En cambio, las librerías siempre fueron para mí lugares para el gozo y la alegría, incluso durante el tiempo que trabajé en ellas, que no ha sido poco. En la librería Crisol de Goya, hoy remozada en zapatería o algo así, encontré a mi mejor amigo, el poeta Álvaro Muñoz Robledano, enfundado en una camisa amarilla y hablando de John Ford; y en la librería de viajes Altaïr de Madrid, recientemente desparecida, hice tantos amigos durante mi década proletaria, empezando por mis compañeros de curro, que la lista de nombres propios iba a expropiar el párrafo. Para mí, la amistad es el concepto central de una librería y por eso huyo como de la peste de ciertos locales antiguos y modernos donde se establecen divisiones sociales, castas sacerdotales y códigos de guardia (otro tanto me ocurre con los bares, antros de encuentro y desencuentro, zonas de intersección donde son posibles el diálogo, la confidencia e incluso el galanteo). Una amistad que implica tanto a criaturas de carne y hueso como a esos extraños y confidenciales paralepípedos que pueden aguardar durante decenios inmóviles en una estantería hasta que un día los abres y te sueltan justo la parrafada que te mereces. En la Cuesta de Moyano, la aglomeración de librerías de lance con más solera de la capital, me ha pasado más de una vez abrir un volumen al azar y encontrar exactamente lo que andaba buscando. Recuerdo un día, sobre el otoño de 1997, en que yo andaba vapuleado por el abandono y el desamor cuando tropecé con un volumen, bastante feo, de la editorial Plaza & Janés. Dentro había encerrada una antología de poemas de Brian Patten, un nombre completamente desconocido para mí y que, sin embargo, en cuanto hojeé el volumen, me susurró al oído los versos siguientes:

Tal vez sea demasiado temprano
y no te hayas levantado todavía
y las cortinas ondeen
como velas contra tu ventana.
Pero sea la hora que sea, el lugar o la estación,
aquí estoy a tu puerta,
con un puñado de razones por las que debería entrar.
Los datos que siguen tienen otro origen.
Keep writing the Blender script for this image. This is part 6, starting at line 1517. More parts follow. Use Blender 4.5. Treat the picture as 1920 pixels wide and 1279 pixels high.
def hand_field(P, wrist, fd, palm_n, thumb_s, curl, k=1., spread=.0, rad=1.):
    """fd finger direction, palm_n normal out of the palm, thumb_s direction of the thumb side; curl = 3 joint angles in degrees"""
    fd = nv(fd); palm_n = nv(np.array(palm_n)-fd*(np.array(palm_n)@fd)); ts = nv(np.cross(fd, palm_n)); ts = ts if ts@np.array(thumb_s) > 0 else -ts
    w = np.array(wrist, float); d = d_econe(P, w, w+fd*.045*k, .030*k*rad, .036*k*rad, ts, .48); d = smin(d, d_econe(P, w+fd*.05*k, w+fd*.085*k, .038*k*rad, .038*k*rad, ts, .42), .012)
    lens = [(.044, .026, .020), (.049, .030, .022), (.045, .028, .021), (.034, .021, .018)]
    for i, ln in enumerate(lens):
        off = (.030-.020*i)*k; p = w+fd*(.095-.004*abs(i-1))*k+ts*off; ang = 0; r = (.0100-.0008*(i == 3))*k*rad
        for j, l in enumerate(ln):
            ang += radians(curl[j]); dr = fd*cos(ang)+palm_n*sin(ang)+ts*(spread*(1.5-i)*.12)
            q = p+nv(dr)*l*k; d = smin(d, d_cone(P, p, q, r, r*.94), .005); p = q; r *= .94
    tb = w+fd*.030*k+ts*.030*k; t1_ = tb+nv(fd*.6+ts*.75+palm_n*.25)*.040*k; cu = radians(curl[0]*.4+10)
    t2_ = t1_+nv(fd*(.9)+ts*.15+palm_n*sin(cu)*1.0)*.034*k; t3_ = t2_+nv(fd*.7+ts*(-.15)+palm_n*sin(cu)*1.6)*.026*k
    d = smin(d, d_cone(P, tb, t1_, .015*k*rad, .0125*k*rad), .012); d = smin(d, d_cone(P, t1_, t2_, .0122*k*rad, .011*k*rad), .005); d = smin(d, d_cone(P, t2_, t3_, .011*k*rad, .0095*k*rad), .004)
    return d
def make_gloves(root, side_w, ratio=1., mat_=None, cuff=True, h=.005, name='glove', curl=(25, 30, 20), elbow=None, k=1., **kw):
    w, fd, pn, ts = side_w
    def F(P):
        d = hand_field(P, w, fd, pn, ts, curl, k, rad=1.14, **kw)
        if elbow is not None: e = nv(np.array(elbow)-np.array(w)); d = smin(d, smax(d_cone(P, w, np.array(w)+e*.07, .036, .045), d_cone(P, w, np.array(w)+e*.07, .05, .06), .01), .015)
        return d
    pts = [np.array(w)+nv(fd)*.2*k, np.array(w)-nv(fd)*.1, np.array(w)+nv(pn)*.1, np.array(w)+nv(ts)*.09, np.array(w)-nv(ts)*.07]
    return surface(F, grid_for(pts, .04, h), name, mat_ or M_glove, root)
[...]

Tal vez sea aún demasiado temprano en tu interior
para que te compongas y hables,
pero sea la hora que sea, el lugar o la estación,
me alegro de haber llegado tan lejos,
y saber lo que soy sin desconfiar.

La tierra tiene muchas manos y puertas
a las que llaman estas manos.
Hay sillas para algunos donde sentarse
con más paciencia que el resto,
y aquí estoy de nuevo y de nuevo llamando,
con un ramillete de primonias
vestido para matar,
limpio, sin polvo y atontado.
Me creerán loco, demente o estúpido;
mi fe en ti sea tal vez del todo infundada;
podrían llamarla romántica hasta el fin,
pero, ¿qué más da?
Aquí estoy de nuevo y de nuevo llamando,
tal vez tenga demasiada prisa por correr hacia ti,
impaciente por compartir el resplandor
mientras haya
resplandor en torno mío.

A golpes llamo a la puerta del mundo.
Estás dormida tras ella.
A golpes llamo a la puerta del mundo
igual que a mi corazón un mundo llama a golpes.

Este excepcional sentido de la maravilla es algo que muy difícilmente te ocurrirá a través del sistema de búsqueda de libros antiguos en internet, por no mencionar el catálogo de una biblioteca. El hecho físico de explorar, hojear el pasado inscrito en unos cuantos signos, y descubrir que las páginas yertas reverdecen en tus manos. "Vivo en conversación con los difuntos y escucho con mis ojos a los muertos" decía Quevedo. Nunca he compartido el ansia del coleccionismo ni la emoción de los buscadores de tesoros bibliográficos; tampoco comprendo la reverencia al adquirir primeras ediciones, actividades todas ellas más cercanas a la numismática que a la literatura. Esta semana la Cuesta de Moyano cumple noventa años de edad y aún espero el milagro increíble de dar con alguna joya inesperada, como sucedió con Patten o con Quimera, de John Barth, una de las novelas más extraordinarias que jamás he leído. En Moyano, ese atractor extraño de letras y de vidas, puede suceder cualquier cosa, cualquier prodigio, incluso, tal vez, encontrar a Scheherezade.